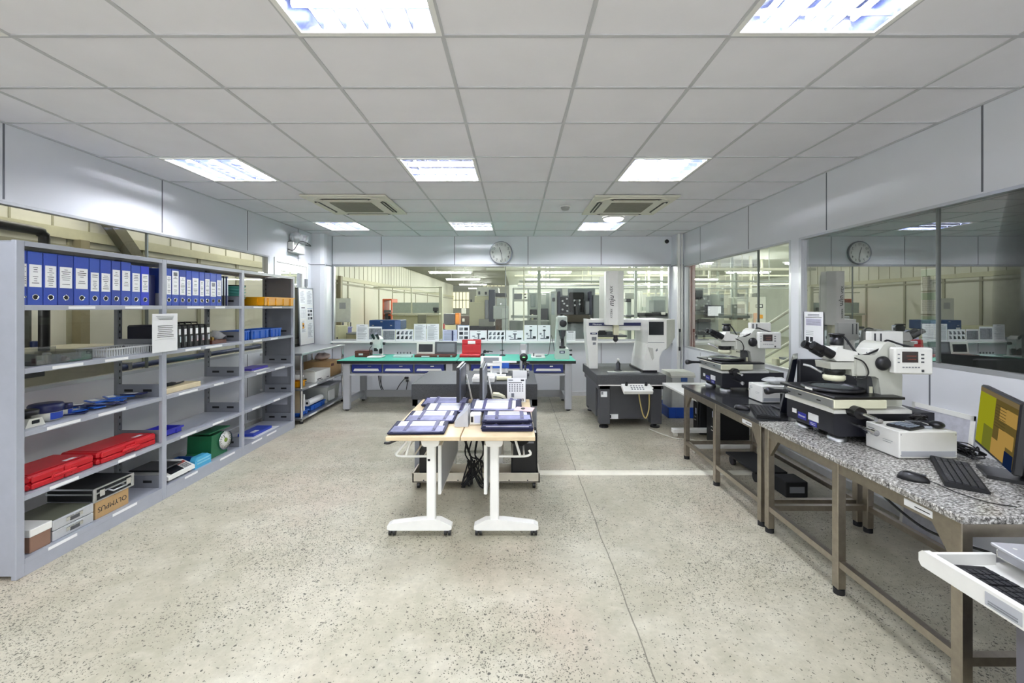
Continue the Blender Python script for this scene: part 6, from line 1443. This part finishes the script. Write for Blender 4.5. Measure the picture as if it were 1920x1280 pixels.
item('tool_chest', 'blue tool chest with pale corner standing behind the photo sheets', 'tool chest', 8.15, [('chest', M('chest blue', '#27508f', .4), 692, 751, 600, 617.5, 0, .45), ('side', M('chest pale blue', '#7d97d4', .4), 740, 751, 601, 617.5, -.006, .006), ('latch', steelL, 713, 717, 602, 604, -.01, .01), ('latch', steelL, 697, 701, 609, 611, -.01, .01), ('latch', steelL, 731, 735, 609, 611, -.01, .01), ('label', paper, 695, 703, 614, 617, -.01, .01)], None, False)
item('storage_cabinet', 'cream low cabinet carrying the blue tool chest', 'cabinet', 8.2, [('cabinet', lc, 690, 753, 618, 724, 0, .5)])
wf = M('frame white', '#e8e8d4', .5)
item('office_screen', 'white framed glass office screen with a beige counter', 'partition', 11., [('post', wf, 823, 829.5, 537, 683, 0, .1), ('post', wf, 770, 772.5, 537, 683, 0, .06), ('top_rail', wf, 700, 829, 537, 539.5, 0, .08), ('mid_rail', wf, 735, 829, 547, 549, .02, .05), ('counter', wf, 734, 824, 587, 590.5, -.25, .4), ('counter_panel', lc, 736, 823, 591, 683, -.1, .05), ('frosted_glass', M('screen glass', '#b7c2bd', .2), 736, 823, 567, 587, .05, .01)])
item('potted_plant', 'small dark plant on the beige counter', 'plant', 10.8, [('pot', inkd, 814, 819, 583, 585.9, 0, .07), ('foliage', grey_dk, 811.5, 821, 576, 583, 0, .12)], None, False)
item('office_chair', 'grey mesh chair back at the beige counter', 'chair', 10.2, [('backrest', M('mesh olive', '#8f8e78', .6), 783, 799, 590, 606, 0, .05), ('seat', grey_dk, 781, 801, 612, 616, -.45, .5), ('post', black, 790, 792, 616, 665, -.2, .06), ('base', black, 778, 804, 665, 667.5, -.4, .5)])
item('pallet_truck_box', 'dark grey machine box next to the orange panel', 'machine', 13., [('box', M('box slate', '#4b4d55', .5), 832, 853, 588, 608), ('stand', lc, 832, 855, 609, 660)])
item('control_box', 'bright orange panel box beyond the office screen', 'panel', 12.9, [('panel_box', M('orange box', '#e0801e', .5), 853.5, 861, 587, 608, 0, .4), ('door', M('orange door', '#ea9230', .5), 854.5, 860.5, 590, 606, -.02, .02), ('stand', grey_dk, 855, 860, 608.5, 665)])
item('fire_extinguisher', 'red extinguisher beside the white post of the office screen', 'extinguisher', 11.3, [('cylinder', red, 829.8, 833, 607, 616, 0, .12), ('valve', black, 830.5, 832, 605, 607, .03, .06), ('bracket', grey, 829, 834, 616, 660, .02, .1)])
item('pump_unit', 'small dark pump unit with white ring near the orange panel', 'pump', 13.8, [('body', M('pump brown', '#4c3c34', .6), 862, 880, 592, 609), ('ring', white, 866.5, 871, 597, 603, -.03, .03), ('stand', grey_dk, 862, 880, 609, 655), ('cabinet', white, 865, 872, 578, 588, .1, .3)])
# lit far windows
for nm, a, b, c, d, nv in (('window_5', 842, 880, 547, 578, 6), ('window_6', 905, 947, 528, 537, 6)):
    Y = 29.8; q = G(M('far frame', '#8c8c80', .6)); x0, x1, z0, z1 = AX(a, Y), AX(b, Y), AZ(d, Y), AZ(c, Y)
    for k in range(nv+1): x = x0+(x1-x0)*k/nv; q.box(x-.03, x+.03, Y, Y+.06, z0, z1)
    for k in range(3): z = z0+(z1-z0)*k/2; q.box(x0, x1, Y, Y+.06, z-.03, z+.03)
    wdw = struct(q, nm); G(glow('daylit pane', '#fdf3c0', 1.0)).box(x0, x1, Y+.03, Y+.05, z0, z1).obj('pane', wdw)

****

* _Requirements_:
Omit the pictures, and quote the material above exactly as given.

* _Answer to this exercise_:
Continue the Blender Python script for this scene: part 6, from line 1443. This part finishes the script. Write for Blender 4.5. Measure the picture as if it were 1920x1280 pixels.
item('tool_chest', 'blue tool chest with pale corner standing behind the photo sheets', 'tool chest', 8.15, [('chest', M('chest blue', '#27508f', .4), 692, 751, 600, 617.5, 0, .45), ('side', M('chest pale blue', '#7d97d4', .4), 740, 751, 601, 617.5, -.006, .006), ('latch', steelL, 713, 717, 602, 604, -.01, .01), ('latch', steelL, 697, 701, 609, 611, -.01, .01), ('latch', steelL, 731, 735, 609, 611, -.01, .01), ('label', paper, 695, 703, 614, 617, -.01, .01)], None, False)
item('storage_cabinet', 'cream low cabinet carrying the blue tool chest', 'cabinet', 8.2, [('cabinet', lc, 690, 753, 618, 724, 0, .5)])
wf = M('frame white', '#e8e8d4', .5)
item('office_screen', 'white framed glass office screen with a beige counter', 'partition', 11., [('post', wf, 823, 829.5, 537, 683, 0, .1), ('post', wf, 770, 772.5, 537, 683, 0, .06), ('top_rail', wf, 700, 829, 537, 539.5, 0, .08), ('mid_rail', wf, 735, 829, 547, 549, .02, .05), ('counter', wf, 734, 824, 587, 590.5, -.25, .4), ('counter_panel', lc, 736, 823, 591, 683, -.1, .05), ('frosted_glass', M('screen glass', '#b7c2bd', .2), 736, 823, 567, 587, .05, .01)])
item('potted_plant', 'small dark plant on the beige counter', 'plant', 10.8, [('pot', inkd, 814, 819, 583, 585.9, 0, .07), ('foliage', grey_dk, 811.5, 821, 576, 583, 0, .12)], None, False)
item('office_chair', 'grey mesh chair back at the beige counter', 'chair', 10.2, [('backrest', M('mesh olive', '#8f8e78', .6), 783, 799, 590, 606, 0, .05), ('seat', grey_dk, 781, 801, 612, 616, -.45, .5), ('post', black, 790, 792, 616, 665, -.2, .06), ('base', black, 778, 804, 665, 667.5, -.4, .5)])
item('pallet_truck_box', 'dark grey machine box next to the orange panel', 'machine', 13., [('box', M('box slate', '#4b4d55', .5), 832, 853, 588, 608), ('stand', lc, 832, 855, 609, 660)])
item('control_box', 'bright orange panel box beyond the office screen', 'panel', 12.9, [('panel_box', M('orange box', '#e0801e', .5), 853.5, 861, 587, 608, 0, .4), ('door', M('orange door', '#ea9230', .5), 854.5, 860.5, 590, 606, -.02, .02), ('stand', grey_dk, 855, 860, 608.5, 665)])
item('fire_extinguisher', 'red extinguisher beside the white post of the office screen', 'extinguisher', 11.3, [('cylinder', red, 829.8, 833, 607, 616, 0, .12), ('valve', black, 830.5, 832, 605, 607, .03, .06), ('bracket', grey, 829, 834, 616, 660, .02, .1)])
item('pump_unit', 'small dark pump unit with white ring near the orange panel', 'pump', 13.8, [('body', M('pump brown', '#4c3c34', .6), 862, 880, 592, 609), ('ring', white, 866.5, 871, 597, 603, -.03, .03), ('stand', grey_dk, 862, 880, 609, 655), ('cabinet', white, 865, 872, 578, 588, .1, .3)])
# lit far windows
for nm, a, b, c, d, nv in (('window_5', 842, 880, 547, 578, 6), ('window_6', 905, 947, 528, 537, 6)):
    Y = 29.8; q = G(M('far frame', '#8c8c80', .6)); x0, x1, z0, z1 = AX(a, Y), AX(b, Y), AZ(d, Y), AZ(c, Y)
    for k in range(nv+1): x = x0+(x1-x0)*k/nv; q.box(x-.03, x+.03, Y, Y+.06, z0, z1)
    for k in range(3): z = z0+(z1-z0)*k/2; q.box(x0, x1, Y, Y+.06, z-.03, z+.03)
    wdw = struct(q, nm); G(glow('daylit pane', '#fdf3c0', 1.0)).box(x0, x1, Y+.03, Y+.05, z0, z1).obj('pane', wdw)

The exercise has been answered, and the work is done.